Hashed Email Subscriber Data Can Generate Revenue

A new startup helps publishers build revenue with their hashed email subscriber data, illustrating how email marketing is not the only way brands can make money through the ubiquitous channel. 

Founded in 2016, Traverse Data help publishers monetize their email subscriber data and secure it from misuse. The company connects hashed email subscriber data, also known as deterministic match data, to user devices and then licenses these connections to companies for people-based marketing initiatives.
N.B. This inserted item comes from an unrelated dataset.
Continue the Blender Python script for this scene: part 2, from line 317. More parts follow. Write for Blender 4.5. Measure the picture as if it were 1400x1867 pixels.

“Our belief is that people-based marketing is the future of digital marketing,” says, Craig Swerdloff, CEO and co-founder of Traverse Data. “You’re seeing a lot of companies looking to leverage data to more effective target prospects and customers.” 

Publishers have a revenue opportunity in this market because they have a lot of readers and a huge collection of hashed email data.

“Their data is really valuable in this economy, but they’re not getting their fair share for it,” says Swerdloff. Traverse bills itself as an alternative to ad networks, and publishers keep 80% of the revenue generated from the sale of their data.  

Email is a “story of persistence,” says Swerdloff, because “people don’t change their emails very often. You keep it longer than you keep your mobile phone. It’s such a valuable identifier -- you use it to log in to everything and you don’t change it very often.”

The company uses proprietary protective measures that prevent data leakage, and the hashed emails are encrypted and anonymous so brands can safeguard the privacy of their customers and value of their data.

Swerdloff says the data is protected so a publisher’s subscribers will not be spammed with unwanted email.

Publishers opt in to different use cases with regard to how the hashed email subscriber data is used, and the CEO says the “use cases of agreements are very well defined” so Traverse can hold affiliate marketers accountable.

Traverse already counts more than 50 publishing partners and claims to collect more than 50 million unique hashes per month.